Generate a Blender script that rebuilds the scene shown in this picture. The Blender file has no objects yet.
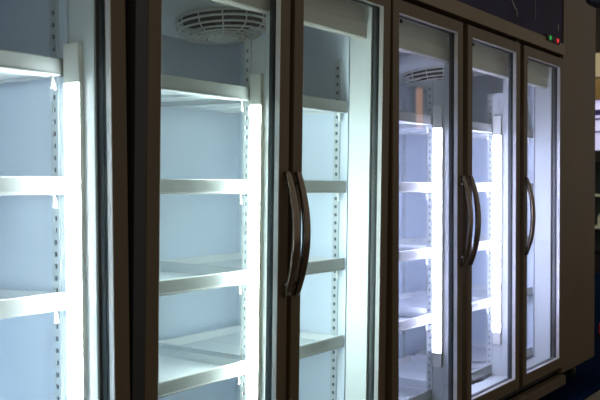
import bpy, math, random
from mathutils import Vector, Matrix
random.seed(4)
scene = bpy.context.scene
col = scene.collection
U = 1.45                      # metres: distance from the camera to the plane of the doors
FL = -0.72                    # floor, in U, relative to the eye level

# ------------------------------------------------------------------ materials
def mat(name, color, rough=.5, metal=0., noise=0., nscale=8., emit=None, estr=0., bump=0., stretch=None, spec=None):
    m = bpy.data.materials.new(name); m.use_nodes = True
    nt = m.node_tree; b = nt.nodes['Principled BSDF']
    b.inputs['Base Color'].default_value = (*color, 1)
    b.inputs['Roughness'].default_value = rough
    b.inputs['Metallic'].default_value = metal
    if spec is not None: b.inputs['Specular IOR Level'].default_value = spec
    if noise or bump:
        tc = nt.nodes.new('ShaderNodeTexCoord'); n = nt.nodes.new('ShaderNodeTexNoise')
        n.inputs['Scale'].default_value = nscale; n.inputs['Detail'].default_value = 4
        if stretch:
            mp = nt.nodes.new('ShaderNodeMapping'); mp.inputs['Scale'].default_value = stretch
            nt.links.new(tc.outputs['Object'], mp.inputs['Vector']); nt.links.new(mp.outputs['Vector'], n.inputs['Vector'])
        else:
            nt.links.new(tc.outputs['Object'], n.inputs['Vector'])
        if noise:
            r = nt.nodes.new('ShaderNodeValToRGB')
            r.color_ramp.elements[0].position = .3; r.color_ramp.elements[1].position = .7
            r.color_ramp.elements[0].color = (*[c*(1-noise) for c in color], 1)
            r.color_ramp.elements[1].color = (*[min(1, c*(1+noise)) for c in color], 1)
            nt.links.new(n.outputs['Fac'], r.inputs['Fac']); nt.links.new(r.outputs['Color'], b.inputs['Base Color'])
        if bump:
            bp = nt.nodes.new('ShaderNodeBump'); bp.inputs['Strength'].default_value = bump; bp.inputs['Distance'].default_value = .002
            nt.links.new(n.outputs['Fac'], bp.inputs['Height']); nt.links.new(bp.outputs['Normal'], b.inputs['Normal'])
    if emit:
        b.inputs['Emission Color'].default_value = (*emit, 1); b.inputs['Emission Strength'].default_value = estr
    return m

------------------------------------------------

# What is expected:
From the first line above down to the line with "the eye level", reproduce every line and no others, omitting pictures.

# Exercise response:
Generate a Blender script that rebuilds the scene shown in this picture. The Blender file has no objects yet.
import bpy, math, random
from mathutils import Vector, Matrix
random.seed(4)
scene = bpy.context.scene
col = scene.collection
U = 1.45                      # metres: distance from the camera to the plane of the doors
FL = -0.72                    # floor, in U, relative to the eye level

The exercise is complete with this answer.